Vanaf 1935 was hij hoogleraar aan de universiteit van Zuid-Californië. Schiller is een vertegenwoordiger van het pragmatisme. Zelf omschreef hij zijn filosofie (sterk beïnvloed door W.James) als humanisme, waarbij hij de nadruk legde op evolutie, menselijke vooruitgang en vrijheid. Het pragmatisme is slechts een toepassing van het humanisme op de kentheorie. Schiller wees elke vorm van absolute waarheid af: waarheid is het produkt van de mens, net zoals de andere waarden, m.n. goedheid en schoonheid. Waarheid is letterlijk het resultaat van een veri-ficatie (waar maken).

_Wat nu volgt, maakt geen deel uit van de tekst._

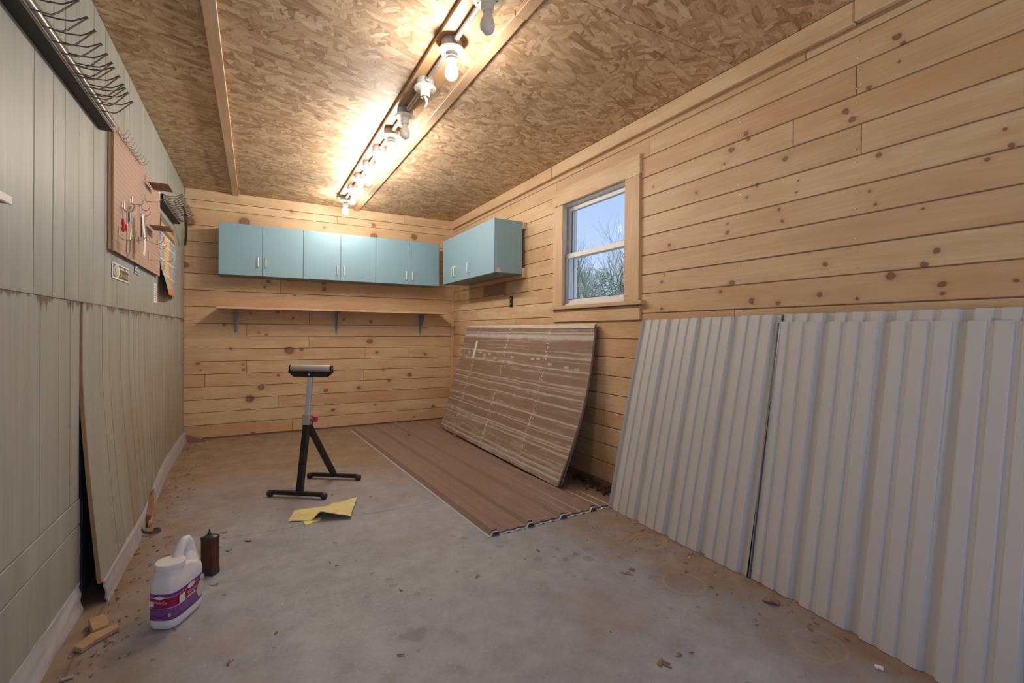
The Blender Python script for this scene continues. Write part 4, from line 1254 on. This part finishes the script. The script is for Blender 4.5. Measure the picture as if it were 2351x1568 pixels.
MB().prism([so + jv * -.026 + Z * .086, so + jv * .020 + Z * .086, so + jv * .020 + Z * .089, so + jv * -.026 + Z * .089], ju * .0006).build('emblem', M['white'], lab)
el(so + jv * -.002 + Z * .121, jv, .020, .009, ju * .0008).build('emblem', M['white'], lab)
el(so + jv * .052 + Z * .080, jv, .020, .032, ju * .0008).build('emblem', plain('pale_cat_fur', (.62, .58, .53), .6, 0, .2, 80), lab)
el(so + jv * .060 + Z * .117, jv, .012, .013, ju * .0008).build('emblem', bpy.data.materials['pale_cat_fur'], lab)

KC = Vector((-.168, 2.468, 0)); ku = Vector((.80, -.60, 0)).normalized(); kv = Vector((.60, .80, 0)).normalized()
FK = (KC, ku, kv)
cn = thing('oil_can', tuple(KC), 'rusty brown rectangular tin can with a dark top, behind the white jug', 'can')
loft([(.006, .0325, .0225, 0), (.158, .0325, .0225, 0)], 32, 6, FK).build('can_body', M['rust'], cn, smooth=True, angle=50)
loft([(0, .0332, .0232, 0), (.008, .0345, .0245, 0), (.026, .0335, .0235, 0)], 32, 6, FK).build('bottom_rim', M['tin_dark'], cn, smooth=True, angle=50)
loft([(.153, .0338, .0238, 0), (.160, .0345, .0245, 0), (.166, .0338, .0238, 0), (.164, .030, .020, 0), (.172, .012, .010, 0)], 32, 5, FK).build('can_top', M['tin_dark'], cn, smooth=True, angle=50)
MB().lathe([(.0075, .170), (.0075, .180), (.0035, .184), (.003, .196), (.001, .197)], KC - ku * .004, 10).build('spout', M['tin_dark'], cn, smooth=True)

# ================================================================== SCRAPS ON THE FLOOR
def chunk(name, pxs, z0, h, mat, label, cat, group=None, bevel=.002):
    P = [on(2, z0, *q) for q in pxs]
    o_ = MB().prism([Vector((p.x, p.y, z0)) for p in P], (0, 0, h)).build(name, mat, bevel=bevel)
    return tag(o_, label, cat, group)
chunk('wood_scrap', [(168, 1496), (187, 1501), (214, 1482), (273, 1449), (270, 1440), (205, 1467)], .001, .017, M['ply'], 'longer stick of scrap wood on the floor in front of the white jug', 'wood scrap', 'wood offcuts by the left wall')
chunk('wood_scrap', [(212, 1462), (250, 1448), (246, 1430), (236, 1424), (203, 1436)], .0012, .024, M['ply'], 'short block of scrap wood touching the longer stick by the left wall', 'wood scrap', 'wood offcuts by the left wall')
o_ = MB().prism([Vector((-.585, 5.49, .002)), Vector((-.585, 5.49, .075)), Vector((-.40, 5.43, .012)), Vector((-.40, 5.43, .002))], (0, -.022, 0)).build('wood_wedge', M['oldwood'], bevel=.002)
tag(o_, 'reddish wedge of wood in the far left corner of the floor', 'wood scrap')
# splintered plank and rubber strip at the curb
sp = thing('splintered_plank', (-.52, 3.30, 0), 'splintered brown plank end standing against the curb of the left wall', 'plank')
q0 = on(2, 0, 334, 1222)
MB().prism([(-.575, 3.56, .03), (-.545, 3.56, .06), (-.500, 3.27, .03), (-.505, 3.22, .004), (-.555, 3.25, .004)], (.012, .01, .05)).build('plank_body', M['oldwood'], sp, bevel=.003)
MB().prism([(-.538, 3.55, .05), (-.526, 3.55, .05), (-.490, 3.20, .003), (-.506, 3.19, .003)], (.004, 0, .022)).build('splinter', M['ply'], sp, bevel=.001)
pp = [on(2, .02, 322, 1178), on(2, .035, 319, 1196), on(2, .03, 322, 1212), on(2, .012, 331, 1225), on(2, .006, 344, 1227), on(2, .006, 358, 1224), on(2, .006, 368, 1220), on(2, .008, 362, 1217), on(2, .008, 352, 1219)]
def strip(pts, w, th, name, mat):
    A_, B_ = [], []
    mb = MB()
    n = len(pts)
    vs_ = []
    for i, p in enumerate(pts):
        d = (pts[min(n - 1, i + 1)] - pts[max(0, i - 1)]).normalized()
        s0 = d.cross(Z).normalized() * (th / 2)
        vs_ += [p - s0, p + s0, p + s0 + Z * w, p - s0 + Z * w]
    fs_ = []
    for i in range(n - 1):
        for k in range(4):
            fs_.append((i * 4 + k, i * 4 + (k + 1) % 4, i * 4 + 4 + (k + 1) % 4, i * 4 + 4 + k))
    fs_ += [(0, 1, 2, 3), ((n - 1) * 4 + 3, (n - 1) * 4 + 2, (n - 1) * 4 + 1, (n - 1) * 4)]
    return mb.add(vs_, fs_).build(name, mat, smooth=True)
rb = strip(pp, .016, .006, 'rubber_strip', plain('grey_rubber', (.13, .115, .10), .6, 0, .3, 40))
tag(rb, 'curled grey rubber strip on the floor beside the splintered plank', 'strip')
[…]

Ook de realiteit heeft geen enkele betekenis op zich: zij is geen voltooid geheel, maar wordt door de mens gemaakt. Gegeven is alleen een chaotische veelvuldigheid, waaraan de mens door middel van ideële constructies eenheid tracht te verlenen.Werken: Riddles of the Sphinx (1891; herdr. 1970), Humanism (1903; herdr. 1970), Studies in humanism (1907; herdr. 1969), Plato or Protagoras? (1908), Formal logic: a scientific and social problem (1912), Logic for use (1929), Must philosophers disagree? (1934).

Uitgave: Humanistic pragmatism, door R. Abel (1966; selectie).

LITT. R.Abel, The pragmatic humanism of F.C.S.Schiller (1955; herdr. 1973); K.Winetrout, F.C.S.Schiller and the dimensions of pragmatism (1967).